Mentioned earlier was Conard’s propensity to argue with himself.  This likely speaks to a live mind constantly evolving thanks to new information, but for the purposes of Upside, it arguably speaks to Conard’s editor doing a lousy job of editing.  The examples are many, but at one point Conard notes happily that “in today’s knowledge-based economy, companies can scale to economy-wide success with little need for capital.” Yes, they can, and that’s why there’s a growing number of billionaire founder/CEOs with very few employees.  But a few pages later, Conard contends that “It’s illogical for a CEO managing five employees to earn the same pay as one managing fifty thousand employees.” Why is it illogical for a CEO to earn enormous sums for creating immense value with very little in the way of capital?
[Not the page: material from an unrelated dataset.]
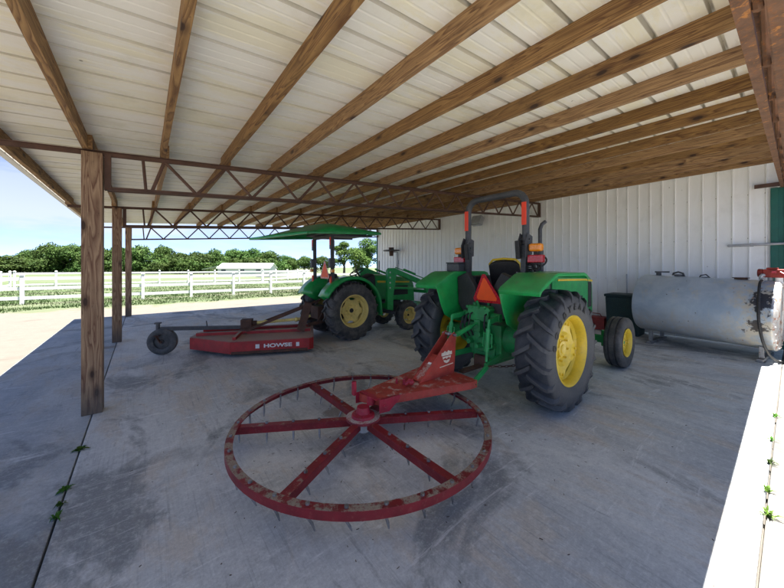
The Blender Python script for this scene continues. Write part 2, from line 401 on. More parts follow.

Furthermore, Conard’s initial assertion was that today’s knowledge-based economy assures more and more highly paid CEOs overseeing fewer and fewer employees.

At another point the author observes that Silicon Valley is “on fire.  Google, Facebook, Amazon, and Apple have increased investment to $60 billion per year in 2014 from less than $10 billion in 2000.” Great stuff, but a few pages later a downcast Conard laments that “we don’t see cash-rich technology companies like Google, Facebook, Apple and Microsoft stretching to invest their cash in product development….Quite the opposite, we see these companies hoarding cash and buying back their shares.  That’s odd behavior if the returns are superior.” Yes, it is, but more odd is that a few pages before Conard wrote of a technology industry “on fire,” with its brightest lights investing with great gusto.
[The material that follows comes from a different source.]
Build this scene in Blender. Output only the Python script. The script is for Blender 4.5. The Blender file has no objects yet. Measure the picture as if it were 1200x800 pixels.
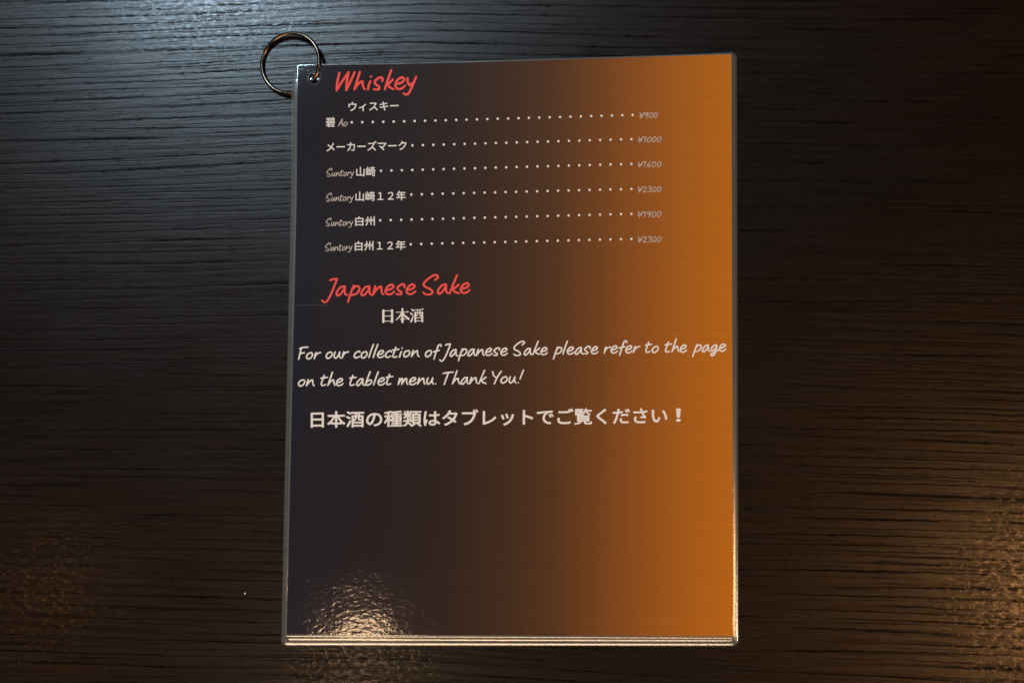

A few pages later Conard observes that “Given the plethora of start-up related risks, assets that reduce risk, such as teams of properly trained talent, proven supervision, an infrastructure for commercializing innovations, and synergies with existing businesses, are more valuable than they otherwise would be.” A free lunch for anyone who can decipher what was doubtless well meaning, but also incomprehensible.  Conard was ill served by his editor, and that’s not fair to the author.  In a paragraph about the difficulties “retiring baby boomers” may bring to the U.S., Conard adds the non-sequitur that “China looms as a growing existential threat to our national security,” only for the author to conclude in the same paragraph that “Embracing ultra-high-skilled immigration is America’s best shot avoiding permanent damage from these otherwise unsolvable problems.” Ok, wise minds can debate what the burden of retirees will be, but what does it have to do with China possibly looming as an existential threat?

Where Upside proves most disappointing concerns Conard’s comfort with anti-freedom answers to the growth question.  He writes that “America needs to replace the current ethos, which discourages students from learning practical skills, with one that insists that talented people have a moral obligation to put their talents to full use serving their fellow man.” Without getting into what skills will be most beneficial in an economy marked by constant evolution, what makes America the most prosperous country on earth is an ethos driven by fierce individualism that frees its people to do as they wish.  Lest we forget, entrepreneurs generally achieve by virtue of doing that which the established have dismissed, yet Conard apparently wants human action to be controlled based on a “moral obligation” that would be a creation of the establishment.

And while he properly talks up the good of reduced tax burdens throughout Upside, Conard calls for national solutions that include “training the next generation of students” as though the innovation that leads to inequality can be trained.  And by whom?

Conard’s better conclusion is that “It’s disingenuous to measure growth for the one lucky success while ignoring the fate of the other ninety-nine who didn’t succeed.” Yes, the inequality that is undeniably great for everyone papers over the many who pursued similar stabs at greatness, only to fail.  Why do we penalize the few who succeed? That seems to be Conard’s broad, and very important point, but it’s sadly suffocated at times in a book that is more about an author arguing with himself than one that proves what is true: the upside to inequality is immense.